Artist Statement

I create quiet, intimate paintings and drawings of people and their bodies. Trained in classical realism, my work uses light, shadow and grace to depict the stories that our bodies have to tell. I use oils to capture the luscious colours that can be found in our skin and work on toned paper with pencil and chalk to capture the way light dances across our forms.

Like trees forming around foreign objects, our bodies grow, change and transform by the experiences we encounter. Our inner world and outer world both shape the bodies we have, etching our stories upon our skin and bones in barely perceivable tattoos, whispering the tales of our own personal folklore.

My own body has been through trauma, abuse, severe injury, chronic illness, pain, depression and anxiety: this has deeply shaped the body I have today, and the relationship that I have with it. My own experiences compel me to witness and share others’ stories, to pull back the curtains and unveil our silent histories.

Because our tales lie hidden just under the surface of our skin, we often feel invisible in our struggles, isolated from those around us because we cannot easily see others’ experiences. By telling these stories visually, it reveals how we all carry the same burdens, hurts and triumphs. By seeing the innate grace with which others carry their histories, it gives us permission to carry ours more proudly too.

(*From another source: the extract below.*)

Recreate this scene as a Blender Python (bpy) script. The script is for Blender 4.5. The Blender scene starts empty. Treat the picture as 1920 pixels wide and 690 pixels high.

This witnessing is a liberation, a sanction to feel at home in our own bodies and stories. It reminds us that we are not alone, that we need not be ashamed. By connecting with the honesty of another person’s body, we can more honestly and compassionately connect to ourselves and our own history, to see ourselves truthfully. To be truly seen is a benediction. 

Every painting and drawing is an exploration of the person’s character, spirit and strength.  I work primarily from life, working with my subjects over many hours and only supplementing with photo references when necessary. I deeply study each body, working to understand their organization and harmony from the bones outward: how they carry themselves, how they look lost in their own thoughts or sharing their passions. Surfaces have stories to tell; they tell us of the world that lies beneath.